Hong Kong-based gallerist Leo Xu shares the favourite pieces from his art collection. 

Leo Xu

“Art is the fruit of people’s creativity,” says Shanghai-born Leo Xu, the gallerist and collector who launched David Zwirner in Hong Kong in 2018. He previously ran his own eponymous gallery in Shanghai and was the first to introduce a number of international artists to China, including photographer Wolfgang Tillmans. “There are so many great things in the world that I’m unable to create myself. Nevertheless, I want to keep them in my life and live with them. Although it naturally complements my profession, this is the ultimate motivation for me to collect art.” 

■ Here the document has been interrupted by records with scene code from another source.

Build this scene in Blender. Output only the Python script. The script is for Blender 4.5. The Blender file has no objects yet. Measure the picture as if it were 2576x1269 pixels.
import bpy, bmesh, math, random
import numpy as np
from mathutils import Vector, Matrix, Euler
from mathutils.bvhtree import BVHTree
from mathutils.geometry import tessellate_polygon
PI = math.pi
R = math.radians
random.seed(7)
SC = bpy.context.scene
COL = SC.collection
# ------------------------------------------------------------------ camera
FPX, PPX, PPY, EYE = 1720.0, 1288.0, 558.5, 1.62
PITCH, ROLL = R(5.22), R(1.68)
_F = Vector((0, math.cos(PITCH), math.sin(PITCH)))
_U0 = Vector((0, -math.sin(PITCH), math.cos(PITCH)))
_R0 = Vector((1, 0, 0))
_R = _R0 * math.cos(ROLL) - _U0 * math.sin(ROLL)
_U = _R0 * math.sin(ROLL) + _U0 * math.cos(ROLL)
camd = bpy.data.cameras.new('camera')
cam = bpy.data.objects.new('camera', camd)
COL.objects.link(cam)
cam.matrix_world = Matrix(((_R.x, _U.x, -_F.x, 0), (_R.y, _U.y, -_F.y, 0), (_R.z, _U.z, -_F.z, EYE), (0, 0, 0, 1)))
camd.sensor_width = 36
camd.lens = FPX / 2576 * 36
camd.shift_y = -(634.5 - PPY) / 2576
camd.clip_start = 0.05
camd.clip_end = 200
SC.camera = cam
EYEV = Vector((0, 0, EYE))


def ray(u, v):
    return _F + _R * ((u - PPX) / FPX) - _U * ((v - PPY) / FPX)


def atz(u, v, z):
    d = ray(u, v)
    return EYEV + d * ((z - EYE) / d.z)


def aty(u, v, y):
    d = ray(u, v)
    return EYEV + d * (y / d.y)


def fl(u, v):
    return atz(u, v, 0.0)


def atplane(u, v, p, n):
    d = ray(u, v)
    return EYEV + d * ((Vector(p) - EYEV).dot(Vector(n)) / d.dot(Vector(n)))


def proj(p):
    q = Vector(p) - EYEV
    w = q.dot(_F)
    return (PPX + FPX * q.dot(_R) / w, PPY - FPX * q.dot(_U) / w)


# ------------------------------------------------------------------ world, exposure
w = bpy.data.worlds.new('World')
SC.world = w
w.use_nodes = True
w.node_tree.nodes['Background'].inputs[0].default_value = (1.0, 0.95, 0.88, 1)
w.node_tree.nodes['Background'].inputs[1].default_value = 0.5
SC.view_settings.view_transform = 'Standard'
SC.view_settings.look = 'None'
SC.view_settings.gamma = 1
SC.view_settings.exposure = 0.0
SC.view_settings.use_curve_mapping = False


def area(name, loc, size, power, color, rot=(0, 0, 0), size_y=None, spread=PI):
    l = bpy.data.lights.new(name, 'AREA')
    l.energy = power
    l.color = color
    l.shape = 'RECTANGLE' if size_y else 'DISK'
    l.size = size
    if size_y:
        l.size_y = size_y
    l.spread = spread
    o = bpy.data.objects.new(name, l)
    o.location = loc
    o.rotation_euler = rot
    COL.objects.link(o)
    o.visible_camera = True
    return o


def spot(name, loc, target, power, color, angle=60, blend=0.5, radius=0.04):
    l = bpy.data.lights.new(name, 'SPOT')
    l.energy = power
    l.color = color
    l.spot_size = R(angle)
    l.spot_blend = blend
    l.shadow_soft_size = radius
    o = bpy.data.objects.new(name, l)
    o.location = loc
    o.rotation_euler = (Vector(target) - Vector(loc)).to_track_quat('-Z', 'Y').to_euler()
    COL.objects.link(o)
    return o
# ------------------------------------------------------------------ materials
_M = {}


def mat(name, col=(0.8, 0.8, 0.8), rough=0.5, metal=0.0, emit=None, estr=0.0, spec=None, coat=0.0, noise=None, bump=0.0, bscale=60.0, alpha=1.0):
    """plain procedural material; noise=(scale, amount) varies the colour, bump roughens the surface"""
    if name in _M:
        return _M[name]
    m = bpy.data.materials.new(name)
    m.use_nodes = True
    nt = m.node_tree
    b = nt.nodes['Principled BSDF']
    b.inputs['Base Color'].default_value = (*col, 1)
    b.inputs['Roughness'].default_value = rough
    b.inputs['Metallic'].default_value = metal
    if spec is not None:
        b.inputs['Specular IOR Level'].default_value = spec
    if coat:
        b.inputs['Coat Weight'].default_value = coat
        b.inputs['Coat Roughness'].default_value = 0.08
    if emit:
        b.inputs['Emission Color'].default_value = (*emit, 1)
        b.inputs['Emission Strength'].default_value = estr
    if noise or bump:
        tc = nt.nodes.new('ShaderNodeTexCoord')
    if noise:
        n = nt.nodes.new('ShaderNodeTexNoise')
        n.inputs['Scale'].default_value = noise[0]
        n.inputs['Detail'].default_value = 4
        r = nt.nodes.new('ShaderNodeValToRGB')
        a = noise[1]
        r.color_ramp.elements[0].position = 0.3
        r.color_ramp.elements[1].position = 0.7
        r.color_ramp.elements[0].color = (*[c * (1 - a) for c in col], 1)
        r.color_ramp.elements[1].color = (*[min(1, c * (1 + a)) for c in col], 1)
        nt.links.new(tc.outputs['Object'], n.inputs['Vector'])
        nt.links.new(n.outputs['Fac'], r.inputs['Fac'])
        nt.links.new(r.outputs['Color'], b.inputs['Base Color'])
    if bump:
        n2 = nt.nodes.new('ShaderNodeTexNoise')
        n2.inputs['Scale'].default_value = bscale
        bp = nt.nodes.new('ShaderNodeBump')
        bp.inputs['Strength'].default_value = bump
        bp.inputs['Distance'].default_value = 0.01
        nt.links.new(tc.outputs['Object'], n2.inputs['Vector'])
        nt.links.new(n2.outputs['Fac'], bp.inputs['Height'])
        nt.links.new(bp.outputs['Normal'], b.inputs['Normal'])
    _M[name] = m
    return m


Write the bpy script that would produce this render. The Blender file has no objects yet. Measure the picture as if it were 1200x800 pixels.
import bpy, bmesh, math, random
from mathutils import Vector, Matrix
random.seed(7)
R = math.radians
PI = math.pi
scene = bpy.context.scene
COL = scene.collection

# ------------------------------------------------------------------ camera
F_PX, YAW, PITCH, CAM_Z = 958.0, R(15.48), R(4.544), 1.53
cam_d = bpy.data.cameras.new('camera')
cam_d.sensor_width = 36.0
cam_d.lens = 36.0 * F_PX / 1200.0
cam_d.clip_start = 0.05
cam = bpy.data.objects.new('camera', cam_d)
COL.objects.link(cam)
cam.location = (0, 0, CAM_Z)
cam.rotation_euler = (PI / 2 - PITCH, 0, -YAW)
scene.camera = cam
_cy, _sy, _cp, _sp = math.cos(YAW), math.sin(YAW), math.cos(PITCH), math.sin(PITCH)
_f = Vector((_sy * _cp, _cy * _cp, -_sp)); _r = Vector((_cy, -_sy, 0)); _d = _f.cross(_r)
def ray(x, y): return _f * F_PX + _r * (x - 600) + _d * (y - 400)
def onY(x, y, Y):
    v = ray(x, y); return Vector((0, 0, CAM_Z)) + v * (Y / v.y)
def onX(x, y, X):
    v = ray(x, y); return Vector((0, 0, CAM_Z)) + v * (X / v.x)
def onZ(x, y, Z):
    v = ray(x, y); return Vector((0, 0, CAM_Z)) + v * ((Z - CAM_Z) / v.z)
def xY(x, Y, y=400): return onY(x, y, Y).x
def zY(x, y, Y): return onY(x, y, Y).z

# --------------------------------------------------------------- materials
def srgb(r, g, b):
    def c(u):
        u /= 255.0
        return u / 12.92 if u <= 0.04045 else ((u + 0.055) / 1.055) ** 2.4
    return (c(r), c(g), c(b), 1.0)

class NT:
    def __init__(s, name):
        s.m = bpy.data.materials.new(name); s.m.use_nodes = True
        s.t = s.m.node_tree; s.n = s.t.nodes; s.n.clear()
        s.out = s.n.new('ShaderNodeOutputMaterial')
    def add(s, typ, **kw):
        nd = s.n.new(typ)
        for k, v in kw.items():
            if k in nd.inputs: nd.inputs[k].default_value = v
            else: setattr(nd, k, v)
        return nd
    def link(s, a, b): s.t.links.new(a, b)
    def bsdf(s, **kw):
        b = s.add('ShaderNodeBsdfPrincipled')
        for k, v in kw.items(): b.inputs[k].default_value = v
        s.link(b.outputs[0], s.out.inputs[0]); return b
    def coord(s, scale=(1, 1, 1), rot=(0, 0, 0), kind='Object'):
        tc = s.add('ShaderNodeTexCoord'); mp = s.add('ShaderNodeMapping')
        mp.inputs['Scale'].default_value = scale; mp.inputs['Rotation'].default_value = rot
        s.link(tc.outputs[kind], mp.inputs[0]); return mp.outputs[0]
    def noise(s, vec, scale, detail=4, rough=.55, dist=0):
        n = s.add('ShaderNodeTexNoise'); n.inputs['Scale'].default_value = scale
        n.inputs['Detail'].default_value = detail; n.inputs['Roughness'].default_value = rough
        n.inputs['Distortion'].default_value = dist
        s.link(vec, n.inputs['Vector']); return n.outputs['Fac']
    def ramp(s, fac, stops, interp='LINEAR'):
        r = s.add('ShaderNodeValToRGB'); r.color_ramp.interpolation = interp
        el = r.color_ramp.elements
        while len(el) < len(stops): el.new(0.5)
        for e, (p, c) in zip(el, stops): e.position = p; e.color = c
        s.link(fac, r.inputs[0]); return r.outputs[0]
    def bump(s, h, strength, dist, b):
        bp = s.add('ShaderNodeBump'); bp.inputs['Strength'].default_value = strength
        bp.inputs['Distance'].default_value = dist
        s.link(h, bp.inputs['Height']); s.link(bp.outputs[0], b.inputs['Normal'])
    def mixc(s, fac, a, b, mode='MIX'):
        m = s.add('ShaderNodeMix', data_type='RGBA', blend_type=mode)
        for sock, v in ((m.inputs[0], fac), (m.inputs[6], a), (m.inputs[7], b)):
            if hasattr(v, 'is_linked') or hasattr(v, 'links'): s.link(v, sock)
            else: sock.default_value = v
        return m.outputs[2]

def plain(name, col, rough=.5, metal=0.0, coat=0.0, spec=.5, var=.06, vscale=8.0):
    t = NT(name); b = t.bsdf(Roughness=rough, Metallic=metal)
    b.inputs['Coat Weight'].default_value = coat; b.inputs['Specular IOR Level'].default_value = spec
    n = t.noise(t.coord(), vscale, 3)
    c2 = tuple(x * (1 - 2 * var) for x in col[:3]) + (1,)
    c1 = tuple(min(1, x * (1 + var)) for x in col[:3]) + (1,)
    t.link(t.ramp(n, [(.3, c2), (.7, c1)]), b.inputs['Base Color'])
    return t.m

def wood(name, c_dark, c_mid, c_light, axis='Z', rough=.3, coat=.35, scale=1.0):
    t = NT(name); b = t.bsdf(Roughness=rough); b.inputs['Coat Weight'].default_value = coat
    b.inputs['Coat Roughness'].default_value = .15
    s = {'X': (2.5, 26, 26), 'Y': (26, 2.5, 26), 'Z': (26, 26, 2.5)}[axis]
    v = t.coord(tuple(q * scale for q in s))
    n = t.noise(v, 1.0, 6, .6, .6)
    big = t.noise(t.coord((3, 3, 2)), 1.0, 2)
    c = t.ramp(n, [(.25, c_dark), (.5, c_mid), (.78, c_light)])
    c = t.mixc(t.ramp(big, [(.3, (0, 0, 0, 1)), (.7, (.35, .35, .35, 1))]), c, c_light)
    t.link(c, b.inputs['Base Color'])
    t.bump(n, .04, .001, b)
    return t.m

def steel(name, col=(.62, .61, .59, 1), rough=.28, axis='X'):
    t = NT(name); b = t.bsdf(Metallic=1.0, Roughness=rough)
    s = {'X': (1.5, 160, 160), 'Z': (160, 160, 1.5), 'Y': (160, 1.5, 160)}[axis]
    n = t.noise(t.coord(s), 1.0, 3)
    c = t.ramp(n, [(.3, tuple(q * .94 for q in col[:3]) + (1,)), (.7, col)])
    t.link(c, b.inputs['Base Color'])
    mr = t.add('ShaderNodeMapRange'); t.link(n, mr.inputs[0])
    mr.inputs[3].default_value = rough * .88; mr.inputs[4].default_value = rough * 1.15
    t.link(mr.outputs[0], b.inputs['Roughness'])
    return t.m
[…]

Here he shares personal favourites from his art collection.  

Shen Han Saftgrün (2020) 

After finishing the art fairs in Shanghai last year, I visited some galleries in the city and came across this painting by Shen Han in a group exhibition at Gallery Vacancy. I immediately fell in love with it. I have always loved Abstract Expressionist works, such as those by Joan Mitchell, because I see a lot of similarities with Chinese traditional painting and calligraphy. Shen Han’s works have inherited expressionist characters, while also demonstrating an involvement with the reality of contemporary life.  

Wolfgang Tillmans Frank Ocean, Berlin (2015) 

 

This is the first work you saw at Wolfgang Tillmans’s retrospective at Fondation Beyeler in 2017. Through his lens, Frank Ocean looked really attractive. I was really struck by the work and I wanted it. This idea was hovering in my mind until, two years later, I decided to buy it as a birthday gift to myself.  

Li Qing Broken Window (2011) 

I came across this work in Beijing 10 years ago. This work motivated me to represent Li Qing. I see the philosophy of Chinese art in it. It’s the story of the Magic Brush and Ma Liang: when you can paint so well, what’s in the painting will walk out and become reality. Li Qing invented a genre between painting and sculpture. Hung at home, it creates an illusion. You can’t tell if it’s a real or surreal window.  

Jian Yi-Hong Feet Together and Face Down (2018) 

I bought this work from Michael Ku Gallery at Taipei Dangdai. Jian Yi-Hong brings together comic culture from the West and ink painting from the East. Meanwhile, his works always represent homosexual relationships and the taboo of lust in our culture. But he suggests it in a hilarious way, which is very rare in our culture.